というわけで、一若手研究者であるところの自分が前々回のエントリに書いた、研究に関連する内容はブログにアップしても直接的な研究内容に触れることは従来型のメディアで発表するまで隠し通す・・・という方針は若手研究者としてはごく一般的な行動のようです。
「ブログに時間を割くな」って方については・・・これはまあ同じく前々回のエントリに書いたとおり、図書館情報学分野においては自分の名を売る意味でもいいんじゃないかな、とも。
もっとも自分はテニュアどころか4月にやっと博士後期に進むというような状況なので、将来になってみないとなんとも言えないわけですが(苦笑)
そうして仮にテニュアを実際に得ることが出来たところで、「院生・学生はブログを書くと良い」なんて言ったって、絶対その頃の若手はまた違う何かの方法を確立しているわけで・・・。

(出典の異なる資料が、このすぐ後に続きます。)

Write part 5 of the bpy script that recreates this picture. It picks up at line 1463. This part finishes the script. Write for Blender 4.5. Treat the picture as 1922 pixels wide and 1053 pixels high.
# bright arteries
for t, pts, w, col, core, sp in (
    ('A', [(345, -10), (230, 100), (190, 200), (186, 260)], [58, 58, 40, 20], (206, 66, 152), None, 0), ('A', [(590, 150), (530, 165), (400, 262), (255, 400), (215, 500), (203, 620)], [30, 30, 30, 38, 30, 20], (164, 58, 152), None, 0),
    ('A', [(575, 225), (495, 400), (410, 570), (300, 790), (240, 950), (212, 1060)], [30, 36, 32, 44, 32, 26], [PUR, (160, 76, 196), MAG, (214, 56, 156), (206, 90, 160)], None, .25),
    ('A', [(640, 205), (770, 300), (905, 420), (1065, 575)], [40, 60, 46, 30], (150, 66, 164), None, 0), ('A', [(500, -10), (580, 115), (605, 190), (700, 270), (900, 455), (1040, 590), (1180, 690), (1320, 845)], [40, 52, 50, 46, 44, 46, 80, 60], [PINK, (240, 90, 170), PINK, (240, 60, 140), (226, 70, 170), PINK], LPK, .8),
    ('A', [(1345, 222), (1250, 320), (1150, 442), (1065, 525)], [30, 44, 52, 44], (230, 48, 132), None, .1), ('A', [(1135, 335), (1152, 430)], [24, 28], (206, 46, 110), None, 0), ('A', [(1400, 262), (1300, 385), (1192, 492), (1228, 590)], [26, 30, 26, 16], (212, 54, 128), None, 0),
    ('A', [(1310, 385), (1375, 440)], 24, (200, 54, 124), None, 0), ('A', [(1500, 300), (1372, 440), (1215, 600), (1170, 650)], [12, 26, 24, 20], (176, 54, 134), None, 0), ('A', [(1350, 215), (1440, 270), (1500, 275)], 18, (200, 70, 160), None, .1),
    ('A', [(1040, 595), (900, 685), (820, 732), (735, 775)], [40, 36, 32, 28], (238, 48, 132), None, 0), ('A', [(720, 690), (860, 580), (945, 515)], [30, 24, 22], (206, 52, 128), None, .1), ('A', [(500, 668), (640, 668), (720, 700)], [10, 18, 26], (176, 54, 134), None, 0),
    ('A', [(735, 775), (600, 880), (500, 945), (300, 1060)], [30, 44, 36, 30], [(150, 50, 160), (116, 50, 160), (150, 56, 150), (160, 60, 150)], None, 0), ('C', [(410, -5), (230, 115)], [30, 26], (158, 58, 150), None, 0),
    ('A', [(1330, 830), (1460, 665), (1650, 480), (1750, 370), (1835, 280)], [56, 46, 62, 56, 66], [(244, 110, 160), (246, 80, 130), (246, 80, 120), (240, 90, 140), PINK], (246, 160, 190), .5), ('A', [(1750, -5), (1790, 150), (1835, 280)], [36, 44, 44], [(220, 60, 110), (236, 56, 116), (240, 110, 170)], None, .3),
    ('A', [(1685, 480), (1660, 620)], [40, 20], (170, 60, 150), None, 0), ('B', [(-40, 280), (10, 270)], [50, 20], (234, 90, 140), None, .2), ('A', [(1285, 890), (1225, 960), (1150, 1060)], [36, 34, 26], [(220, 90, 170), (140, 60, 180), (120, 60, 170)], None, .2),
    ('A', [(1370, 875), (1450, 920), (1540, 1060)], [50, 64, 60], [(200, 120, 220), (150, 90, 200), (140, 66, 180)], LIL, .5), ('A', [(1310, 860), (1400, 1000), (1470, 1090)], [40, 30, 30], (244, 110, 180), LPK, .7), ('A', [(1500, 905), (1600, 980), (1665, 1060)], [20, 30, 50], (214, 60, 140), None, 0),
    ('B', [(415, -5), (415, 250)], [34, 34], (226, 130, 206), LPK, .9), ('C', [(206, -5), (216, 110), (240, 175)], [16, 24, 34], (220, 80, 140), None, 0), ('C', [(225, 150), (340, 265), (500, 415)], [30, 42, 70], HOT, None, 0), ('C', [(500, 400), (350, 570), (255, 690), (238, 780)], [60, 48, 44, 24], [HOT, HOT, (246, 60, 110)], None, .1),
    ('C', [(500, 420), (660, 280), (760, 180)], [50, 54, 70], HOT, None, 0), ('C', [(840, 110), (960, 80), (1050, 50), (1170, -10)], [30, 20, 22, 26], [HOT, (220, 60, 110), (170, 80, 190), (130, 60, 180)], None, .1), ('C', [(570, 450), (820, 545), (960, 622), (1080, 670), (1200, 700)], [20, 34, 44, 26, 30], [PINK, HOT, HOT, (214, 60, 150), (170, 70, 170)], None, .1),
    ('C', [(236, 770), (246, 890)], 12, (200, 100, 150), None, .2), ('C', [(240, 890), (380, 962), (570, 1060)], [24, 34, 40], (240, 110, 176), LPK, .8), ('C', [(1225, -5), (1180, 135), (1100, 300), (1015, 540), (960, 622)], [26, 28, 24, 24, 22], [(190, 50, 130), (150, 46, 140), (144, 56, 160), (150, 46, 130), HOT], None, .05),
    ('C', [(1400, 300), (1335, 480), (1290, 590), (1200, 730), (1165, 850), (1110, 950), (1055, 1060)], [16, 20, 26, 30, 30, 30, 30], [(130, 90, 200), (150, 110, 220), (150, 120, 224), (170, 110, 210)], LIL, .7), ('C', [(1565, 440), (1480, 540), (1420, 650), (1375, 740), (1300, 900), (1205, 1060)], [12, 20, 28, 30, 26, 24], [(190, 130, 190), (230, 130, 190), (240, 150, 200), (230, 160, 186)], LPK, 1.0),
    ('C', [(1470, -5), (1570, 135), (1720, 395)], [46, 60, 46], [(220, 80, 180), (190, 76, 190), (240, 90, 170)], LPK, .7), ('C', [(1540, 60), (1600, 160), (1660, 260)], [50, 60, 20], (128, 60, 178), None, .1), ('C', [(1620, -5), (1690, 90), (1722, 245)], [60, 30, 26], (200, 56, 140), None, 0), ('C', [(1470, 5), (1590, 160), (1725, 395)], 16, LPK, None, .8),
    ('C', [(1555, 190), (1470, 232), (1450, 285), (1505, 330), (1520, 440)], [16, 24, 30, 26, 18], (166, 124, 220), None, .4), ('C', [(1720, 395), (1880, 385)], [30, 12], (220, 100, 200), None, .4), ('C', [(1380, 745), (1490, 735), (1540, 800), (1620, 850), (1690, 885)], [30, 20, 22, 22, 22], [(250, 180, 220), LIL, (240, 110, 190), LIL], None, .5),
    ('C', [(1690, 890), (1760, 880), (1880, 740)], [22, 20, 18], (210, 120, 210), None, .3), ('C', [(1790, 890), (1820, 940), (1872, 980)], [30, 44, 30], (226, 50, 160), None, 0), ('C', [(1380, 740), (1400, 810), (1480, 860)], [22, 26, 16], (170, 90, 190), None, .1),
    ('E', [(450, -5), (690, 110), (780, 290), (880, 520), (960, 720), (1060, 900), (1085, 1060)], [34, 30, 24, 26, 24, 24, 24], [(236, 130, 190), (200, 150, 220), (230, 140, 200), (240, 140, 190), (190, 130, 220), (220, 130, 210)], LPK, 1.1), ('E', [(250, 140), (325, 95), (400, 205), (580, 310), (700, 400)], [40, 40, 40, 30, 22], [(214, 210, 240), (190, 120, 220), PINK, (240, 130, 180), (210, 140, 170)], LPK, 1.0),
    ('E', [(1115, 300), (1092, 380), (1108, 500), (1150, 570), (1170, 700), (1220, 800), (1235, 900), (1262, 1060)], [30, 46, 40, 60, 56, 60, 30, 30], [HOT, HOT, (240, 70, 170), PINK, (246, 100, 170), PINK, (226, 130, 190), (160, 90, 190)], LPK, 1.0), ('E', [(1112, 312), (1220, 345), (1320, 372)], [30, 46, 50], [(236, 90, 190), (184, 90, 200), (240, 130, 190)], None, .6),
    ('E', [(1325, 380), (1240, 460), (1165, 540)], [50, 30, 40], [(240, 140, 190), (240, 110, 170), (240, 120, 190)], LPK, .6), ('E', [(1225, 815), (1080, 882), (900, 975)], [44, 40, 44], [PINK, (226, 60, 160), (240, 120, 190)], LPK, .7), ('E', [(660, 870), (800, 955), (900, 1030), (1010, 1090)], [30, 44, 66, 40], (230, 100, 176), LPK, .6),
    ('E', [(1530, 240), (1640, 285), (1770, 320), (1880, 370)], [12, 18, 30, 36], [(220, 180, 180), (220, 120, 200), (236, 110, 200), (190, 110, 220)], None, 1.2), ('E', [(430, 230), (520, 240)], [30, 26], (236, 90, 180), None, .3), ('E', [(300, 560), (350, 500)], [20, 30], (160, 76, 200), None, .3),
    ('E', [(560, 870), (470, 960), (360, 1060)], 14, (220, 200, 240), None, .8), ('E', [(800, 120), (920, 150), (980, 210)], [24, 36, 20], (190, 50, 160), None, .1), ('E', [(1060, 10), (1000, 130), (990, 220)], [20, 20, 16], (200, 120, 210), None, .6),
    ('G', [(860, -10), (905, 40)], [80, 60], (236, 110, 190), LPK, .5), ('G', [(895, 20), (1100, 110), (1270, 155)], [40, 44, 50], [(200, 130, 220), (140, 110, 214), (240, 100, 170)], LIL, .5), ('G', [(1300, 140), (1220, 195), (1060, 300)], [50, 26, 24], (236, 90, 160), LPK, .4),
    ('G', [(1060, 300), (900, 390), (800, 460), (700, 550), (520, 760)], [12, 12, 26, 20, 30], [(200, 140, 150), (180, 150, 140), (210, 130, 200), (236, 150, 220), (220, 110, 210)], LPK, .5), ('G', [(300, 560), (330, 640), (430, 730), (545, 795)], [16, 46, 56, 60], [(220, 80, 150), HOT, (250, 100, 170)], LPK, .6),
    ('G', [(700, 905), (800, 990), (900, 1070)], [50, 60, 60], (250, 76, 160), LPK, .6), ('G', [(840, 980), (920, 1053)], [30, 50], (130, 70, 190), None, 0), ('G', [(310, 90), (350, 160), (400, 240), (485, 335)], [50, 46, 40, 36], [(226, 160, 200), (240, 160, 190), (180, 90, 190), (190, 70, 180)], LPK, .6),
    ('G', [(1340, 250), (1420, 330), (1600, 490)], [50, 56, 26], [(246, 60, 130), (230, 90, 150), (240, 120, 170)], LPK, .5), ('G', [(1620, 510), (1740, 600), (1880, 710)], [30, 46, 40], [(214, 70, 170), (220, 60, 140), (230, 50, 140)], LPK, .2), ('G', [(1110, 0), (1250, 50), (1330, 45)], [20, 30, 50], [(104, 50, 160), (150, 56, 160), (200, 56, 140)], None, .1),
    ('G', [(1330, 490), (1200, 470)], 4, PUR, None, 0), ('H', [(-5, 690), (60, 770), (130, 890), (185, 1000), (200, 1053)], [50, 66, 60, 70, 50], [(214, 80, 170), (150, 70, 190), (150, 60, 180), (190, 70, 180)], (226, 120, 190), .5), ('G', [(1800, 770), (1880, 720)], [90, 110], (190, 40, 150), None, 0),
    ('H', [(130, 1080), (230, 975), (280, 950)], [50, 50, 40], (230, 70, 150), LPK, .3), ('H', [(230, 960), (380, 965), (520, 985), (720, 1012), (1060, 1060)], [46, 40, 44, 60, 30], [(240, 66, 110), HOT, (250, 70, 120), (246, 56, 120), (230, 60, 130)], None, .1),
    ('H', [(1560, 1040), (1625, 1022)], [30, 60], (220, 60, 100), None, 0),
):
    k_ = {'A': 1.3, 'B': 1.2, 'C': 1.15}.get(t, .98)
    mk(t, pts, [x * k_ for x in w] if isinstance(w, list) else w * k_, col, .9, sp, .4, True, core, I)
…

結局、研究の規範は若者からは変わらず、かつて若者だった者が変えるのである、とかなんとか。
・・・まずはそれまで生き延びるサバイバルを勝ち抜かないといけないわけですが・・・

*1:もう1カ月以上前ですよ・・・出張なりなんだりで最近本当にブログ書いてなかったな・・・

*2:http://en.wikipedia.org/wiki/Public_engagement

*3:なおあくまで発表の話。情報探索の部分であるとか、研究のスタイルについては変わっている可能性も大いにあるし探索の部分は変わって来ているとする研究もある。